No caso analisado, que ocorreu em São Paulo (SP), o réu era acusado de ter violentado sexualmente três meninas de 12 anos de idade. No entanto, tanto o magistrado quanto o tribunal local o inocentaram, usando como argumento a justificativa de que as adolescentes “já se dedicavam à prática de atividades sexuais desde longa data”.
Reforçou a sentença o depoimento da mãe de uma das vítimas, que afirmou ao Tribunal de Justiça de São Paulo (TJSP), em juízo, que a filha faltava às aulas para submeter-se à exploração sexual comercial.
Preconceitos e Justiça
Para o advogado e coordenador do Centro de Defesa dos Direitos da Criança e do Adolescente do Distrito Federal (Cedeca-DF), Vitor Alencar, a decisão usa argumentos criminosos e discriminatórios para absolver o réu.
Segundo ele, não é novidade a discussão jurídica sobre a relativização ou não desse tipo de crime. No entanto, ele explica que o argumento daqueles que relativizam a questão é equivocado quando diz que a vítima sabia o que estava fazendo e concordou com a situação. “Claro que a menina sabe o que está fazendo, mas ainda se encontra em desenvolvimento e deve ser protegida em função da sua imaturidade”, defende. Dessa forma, a decisão usa a prática de outro crime contra as meninas [o de exploração sexual] para justificar a absolvição do réu.
Na opinião de Alencar, a sentença também evidencia o preconceito de setores do Judiciário, que acham que a exploração sexual comercial “cria mulheres de segunda categoria, com menos direitos. Obviamente trata-se de uma construção histórica e cultural machista que influencia os magistrados”, completa.
Precedente perigoso
A especialista em Violência Doméstica Contra Crianças e Adolescentes do Laboratório de Estudos da Criança da USP e assessora política do Instituto de Estudos Socioeconômicos (Inesc), Márcia Acioli, questiona a ideia de uma “violência relativa” e ressalta que esses casos ocorrem quando as crianças são insuficientemente protegidas, negligenciadas pelo Estado, ou quando sofrem violências em casa.

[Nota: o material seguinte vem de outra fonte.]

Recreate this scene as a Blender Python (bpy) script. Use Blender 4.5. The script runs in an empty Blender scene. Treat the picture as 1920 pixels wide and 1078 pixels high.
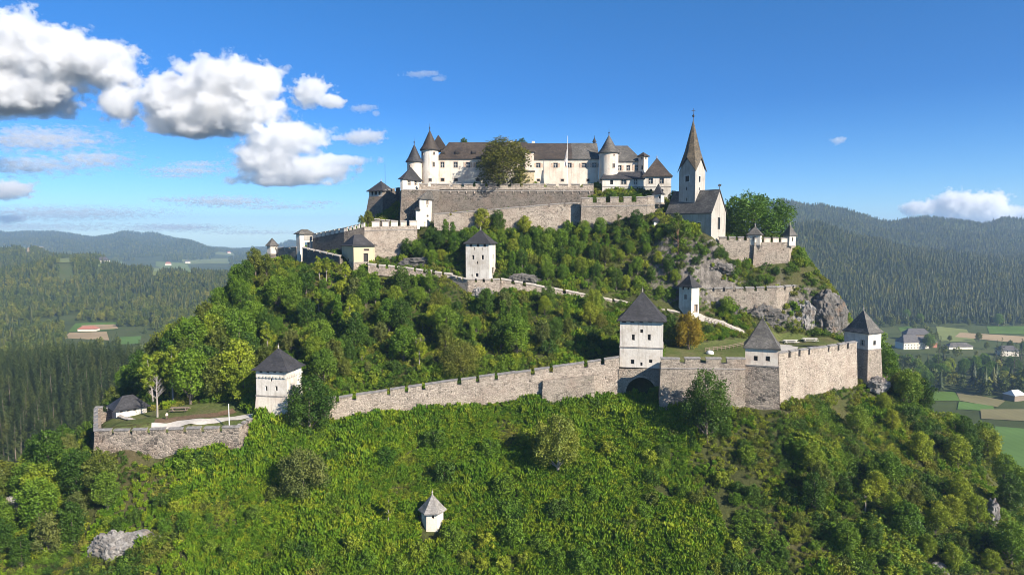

Acioli também alerta para as consequências da sentença. “O precedente que se abre com uma decisão destas é que a violência sexual é admissível quando meninas já foram engolidas pelo comércio do sexo. Não se pune, muito menos responsabiliza o agressor, mas as vítimas violentadas muito precocemente”, ressalta.
O que diz a legislação
Tanto o Código Penal brasileiro quanto o Estatuto da Criança e do Adolescente (ECA) e a Convenção sobre os Direitos da Criança — tratado internacional do qual o Brasil é signatário —condenam qualquer tipo de violência ou exploração contra crianças e adolescentes. De forma mais específica, a lei 12.015, de 2009, considera , inclusive, como “estupro de vulnerável” a ação de “ter conjunção carnal ou praticar outro ato libidinoso com menor de 14 anos”.